When Derek Jacobi and Julie Christie as Claudius and Gertrude hold court in a spacious ballroom, rose petals rain from the ceiling. It's just like a Vincent Minnelli MGM musical extravaganza: you expect them all to start dancing. Kate Winslet's Ophelia gone mad with her padded cell, straitjackets and somewhat radical hydrotherapy is a version of Olivia de Havilland locked in the Snake Pit's lunatic asylum back in 1948. Finally, when Hamlet and Laertes duel here, it's Errol Flynn's Robin Hood, thrusting and parrying with Basil Rathbone's Sheriff of Nottingham.
This Hamlet doesn't just refer to old movies, it uses actors from old movies. In the play within the play, Charlton Heston seems typecast as the Player King (does he realise what disgraceful old hams actor-managers are supposed to have been?) and it's no wonder Denmark was so easily invaded, with a geriatric Jack Lemmon as Marcellus on guard duty.
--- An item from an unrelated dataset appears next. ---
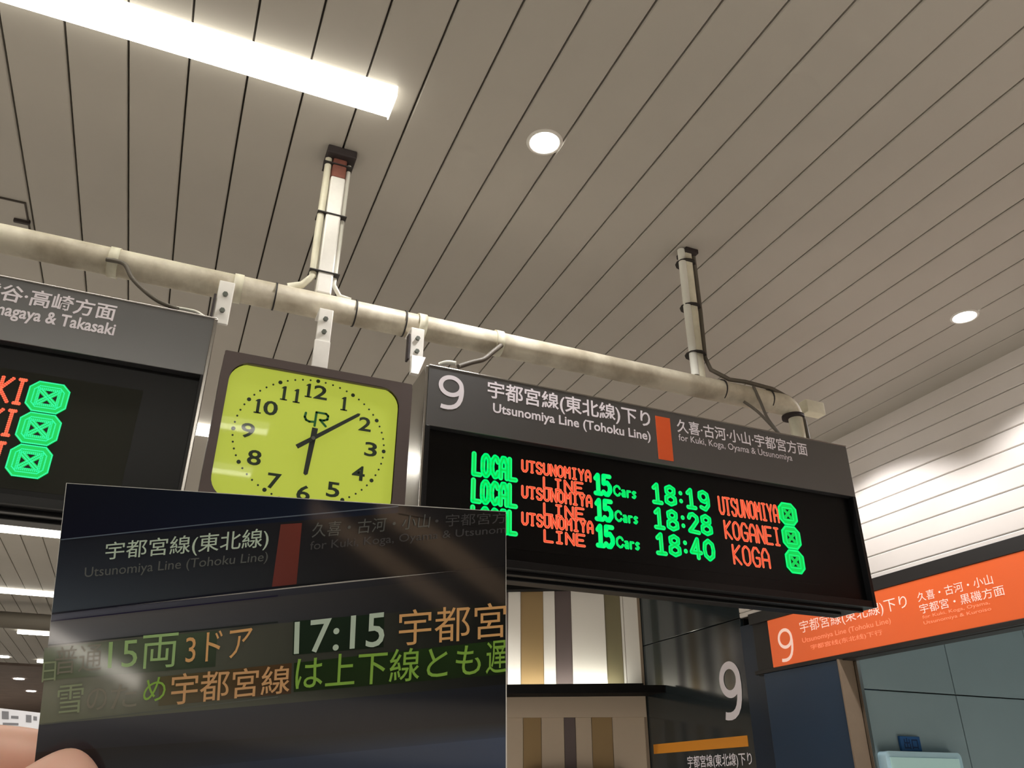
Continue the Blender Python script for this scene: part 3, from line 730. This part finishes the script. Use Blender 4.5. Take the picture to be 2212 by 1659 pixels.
def band(yl0, yr0, yl1, yr1, c, xa=None, xb=None, nx=10, ny=4):
    xa0 = LX(yl0)+1.5 if xa is None else xa; xa1 = LX(yl1)+1.5 if xa is None else xa; x1 = 1092 if xb is None else xb
    return (((xa0, yl0), (x1, yr0), (x1, yr1), (xa1, yl1)), c, nx, ny)
Q = []
Q.append(band(1044.5, 1091.5, 1166, 1108, [(16, 20, 32), (14, 28, 50), (22, 34, 54), (14, 16, 34)], xb=860))
Q.append((((860, 1092), (1092, 1106), (1092, 1150), (860, 1112)), [(30, 30, 36), (34, 32, 30), (34, 32, 30), (30, 32, 40)], 4, 2))
Q.append(band(1166, 1108, 1326, 1243, [(30, 34, 44), (34, 32, 34), (28, 27, 28), (66, 76, 88)], xb=860, ny=8))
Q.append((((860, 1108), (1092, 1150), (1092, 1222), (860, 1243)), [(34, 32, 34), (34, 33, 34), (26, 27, 30), (28, 27, 28)], 4, 4))
Q.append(band(1326, 1222, 1342, 1236, [(92, 96, 112), (26, 26, 28), (24, 24, 26), (84, 88, 104)], ny=2))
Q.append(band(1342, 1236, 1394, 1300, [(106, 106, 110), (26, 26, 28), (24, 24, 26), (100, 104, 112)], ny=4, nx=14))
Q.append(band(1394, 1300, 1565, 1478, [(122, 124, 112), (24, 26, 24), (24, 26, 26), (112, 118, 100)], ny=6, nx=14))
Q.append(band(1565, 1478, 1625, 1560, [(58, 62, 72), (30, 34, 42), (24, 24, 30), (34, 36, 46)], ny=4))
Q.append(band(1625, 1560, 1690, 1592, [(26, 26, 30), (26, 28, 32), (36, 54, 82), (20, 22, 30)], ny=4))
Q.append(band(1690, 1592, 1764, 1764, [(24, 30, 42), (48, 66, 96), (40, 56, 84), (24, 30, 42)], ny=4))
picture(Q, 'printed_photo', .0002, cdt)
L2 = []
def stroke(pts, w, c): 
    for (xa, ya_), (xb, yb_) in zip(pts, pts[1:]): L2.append((((xa, ya_-w), (xb, yb_-w), (xb, yb_+w), (xa, ya_+w)), [c]*4, 2, 1))
stroke([(132, 1166), (480, 1129), (860, 1094)], 1.2, (96, 108, 124))
stroke([(112, 1326), (600, 1268)], 1.8, (22, 24, 38)); stroke([(600, 1268), (1090, 1222)], 1.2, (18, 20, 26))
stroke([(110, 1342), (600, 1287)], 1.2, (34, 30, 58)); stroke([(104, 1394), (600, 1344)], 1.5, (40, 46, 46))
stroke([(88, 1565), (600, 1505)], 1.2, (84, 90, 84))
L2.append((((606, 1133), (652, 1130), (640, 1262), (587, 1268)), [(112, 58, 50), (116, 56, 48), (104, 52, 46), (108, 54, 50)], 2, 3))
L2.append((((600, 1232), (752, 1218), (745, 1226), (597, 1240)), [(26, 30, 44)]*4, 2, 1)) if False else None
picture([q for q in L2 if q], 'printed_lines', .0004, cdt)
# lit display strip in the printed photo, soft glow behind characters
GW = []
GW.append((((96, 1400), (470, 1362), (465, 1440), (90, 1470)), [(108, 118, 98), (70, 84, 66), (52, 64, 50), (104, 116, 92)], 8, 3))
GW.append((((345, 1462), (630, 1432), (628, 1498), (342, 1525)), [(92, 86, 58), (84, 62, 40), (70, 50, 34), (80, 76, 52)], 6, 2))
GW.append((((635, 1432), (1090, 1382), (1090, 1456), (634, 1495)), [(32, 52, 24), (34, 58, 24), (30, 46, 22), (30, 46, 22)], 6, 2))
GW.append((((634, 1342), (830, 1325), (828, 1398), (632, 1415)), [(30, 46, 34), (28, 44, 30), (26, 38, 28), (26, 42, 28)], 4, 2))
picture(GW, 'printed_glow', .0003, cdt)
def ink(n, rgb): return mat('ink_'+n, rgb, .5, coat=.3)
I = dict(w=ink('pale', (186, 206, 190)), d=ink('dim', (88, 92, 90)), dd=ink('very_dim', (66, 66, 68)), g=ink('green', (150, 186, 122)), g2=ink('lime', (132, 178, 66)),
         o=ink('amber', (218, 168, 108)), y=ink('sand', (206, 160, 110)), f=ink('faded', (136, 150, 118)), f2=ink('faded_grey', (122, 120, 106)))
def quad(tl, tr, br, bl, lift=.0006):
    def fn(u, v):
        v = 1-v
        x = (tl[0]*(1-u)+tr[0]*u)*(1-v)+(bl[0]*(1-u)+br[0]*u)*v; y = (tl[1]*(1-u)+tr[1]*u)*(1-v)+(bl[1]*(1-u)+br[1]*u)*v
        return oc(x, y, lift)
    return fn
def ct(s, tl, tr, br, bl, k, off=0.0): text('printed_text', s, quad(tl, tr, br, bl), I[k], cdt, off)
ct('宇都宮線(東北線)', (230, 1172), (582, 1140), (578, 1188), (226, 1216), 'w', .004)
ct('Utsunomiya Line (Tohoku Line)', (184, 1226), (580, 1192), (576, 1218), (182, 1254), 'd', .0)
ct('久喜・古河・小山', (676, 1130), (930, 1110), (926, 1140), (672, 1162), 'd')
ct('・宇都宮方', (940, 1112), (1092, 1103+4), (1092, 1130), (938, 1140), 'dd')
ct('for Kuki, Koga, Oyama & Utsunom', (670, 1170), (1092, 1135), (1091, 1156), (668, 1194), 'dd')
ct('普通', (122, 1398), (222, 1388), (218, 1448), (116, 1458), 'f2')
ct('15両', (236, 1380), (386, 1366), (380, 1440), (232, 1450), 'g')
ct('3ドア', (402, 1372), (546, 1352), (538, 1418), (400, 1434), 'o')
ct('17:15', (636, 1344), (832, 1322), (828, 1396), (634, 1414), 'w', .006)
ct('宇都宮', (862, 1318), (1092, 1300), (1092, 1376), (860, 1396), 'o')
ct('日', (94, 1430), (122, 1428), (120, 1470), (90, 1474), 'f')
ct('雪', (126, 1482), (182, 1476), (178, 1538), (122, 1544), 'f')
ct('の', (190, 1488), (232, 1484), (230, 1532), (186, 1536), 'f2')
ct('た', (240, 1480), (298, 1474), (294, 1526), (238, 1532), 'f2')
ct('め', (312, 1466), (360, 1460), (356, 1512), (308, 1518), 'g2')
ct('宇都宮線', (372, 1455), (628, 1436), (624, 1496), (368, 1524), 'y', .006)
ct('は上下線とも', (640, 1418), (1040, 1388), (1036, 1458), (636, 1492), 'g2', .004)
ct('遅', (1050, 1386), (1092, 1382), (1092, 1452), (1048, 1456), 'g2', .004)

# ------------------------------------------------------------------ the hand that holds the card
sk = bpy.data.materials.new('skin'); sk.use_nodes = True; nt = sk.node_tree; b_ = nt.nodes['Principled BSDF']
b_.inputs['Base Color'].default_value = srgb(240, 192, 172); b_.inputs['Roughness'].default_value = .45
b_.inputs['Subsurface Weight'].default_value = .15; b_.inputs['Subsurface Radius'].default_value = (.01, .004, .002); b_.inputs['Subsurface Scale'].default_value = .5
n_ = nt.nodes.new('ShaderNodeTexNoise'); n_.inputs['Scale'].default_value = 220; bp = nt.nodes.new('ShaderNodeBump'); bp.inputs['Strength'].default_value = .12; bp.inputs['Distance'].default_value = .001
tcn = nt.nodes.new('ShaderNodeTexCoord'); nt.links.new(tcn.outputs['Object'], n_.inputs['Vector']); nt.links.new(n_.outputs['Fac'], bp.inputs['Height']); nt.links.new(bp.outputs['Normal'], b_.inputs['Normal'])
def hp(x, y, d): return CAMP+ray(x, y)*d       # a point seen at (x, y), d metres along the view axis
joints = [  # name, position, radius, parent index
 (hp(-330, 2050, .300), .026, -1),                                   # 0 palm centre
 (hp(-560, 2500, .300), .028, 0), (hp(-800, 3100, .290), .030, 1),   # wrist, forearm
 (oc(-190, 1960, .030), .016, 0), (oc(-20, 1810, .020), .0135, 3), (oc(120, 1712, .012), .0130, 4), (oc(226, 1652, .0100), .0124, 5),   # thumb in front
 (hp(-330, 1760, .305), .0125, 0), (oc(-150, 1640, -.016), .0095, 7), (oc(40, 1640, -.011), .0086, 8), (oc(190, 1672, -.010), .0080, 9),   # index behind
 (hp(-310, 1870, .322), .0125, 0), (hp(-120, 1760, .325), .0095, 11), (hp(60, 1755, .318), .0090, 12), (hp(200, 1790, .312), .0080, 13),
 (hp(-330, 2010, .335), .0120, 0), (hp(-150, 1890, .342), .0090, 15), (hp(10, 1880, .335), .0086, 16), (hp(130, 1910, .326), .0078, 17),
 (hp(-370, 2150, .338), .0115, 0), (hp(-240, 2040, .345), .0080, 19), (hp(-110, 2010, .340), .0076, 20), (hp(-10, 2030, .332), .0070, 21)]
me = bpy.data.meshes.new('hand')
org = Vector(joints[0][0])
me.from_pydata([tuple(Vector(j[0])-org) for j in joints], [(j[2], i) for i, j in enumerate(joints) if j[2] >= 0], [])
hd = new('hand', me, None, org)
tag(hd, 'bare hand pinching the photo card between thumb and fingers at bottom left', 'hand')
hd.modifiers.new('skin', 'SKIN'); me.skin_vertices or None
if not me.skin_vertices:
    bmx = bmesh.new(); bmx.from_mesh(me); bmx.verts.layers.skin.verify(); bmx.to_mesh(me); bmx.free()
for i, j in enumerate(joints):
    sv = me.skin_vertices[0].data[i]; sv.radius = (j[1], j[1]); sv.use_root = (i == 0)
sb = hd.modifiers.new('sub', 'SUBSURF'); sb.levels = 3; sb.render_levels = 3
hd.modifiers['skin'].use_smooth_shade = True
dg = bpy.context.evaluated_depsgraph_get(); m2 = bpy.data.meshes.new_from_object(hd.evaluated_get(dg))
hd.modifiers.clear(); hd.data = m2; m2.materials.clear(); m2.materials.append(sk)
for p in m2.polygons: p.use_smooth = True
From the new generation of Hollywood stars represented here, Billy Crystal is an excellent Second Gravedigger. But it's Robin Williams, who, in a perverse way, gives the most pleasure. Apart from the seedy unfrocked shrink in Branagh's Dead Again, he has played such nauseatingly sweet and cuddly characters throughout his TV and movie career that you just want to smack him. Seeing Williams as Osric, the smug, toadying courtier, subtly humiliated by Branagh's Hamlet, is sweet revenge indeed.
The four hour director's cut of Hamlet opens nationally tomorrow, with a two hour version released on June 12.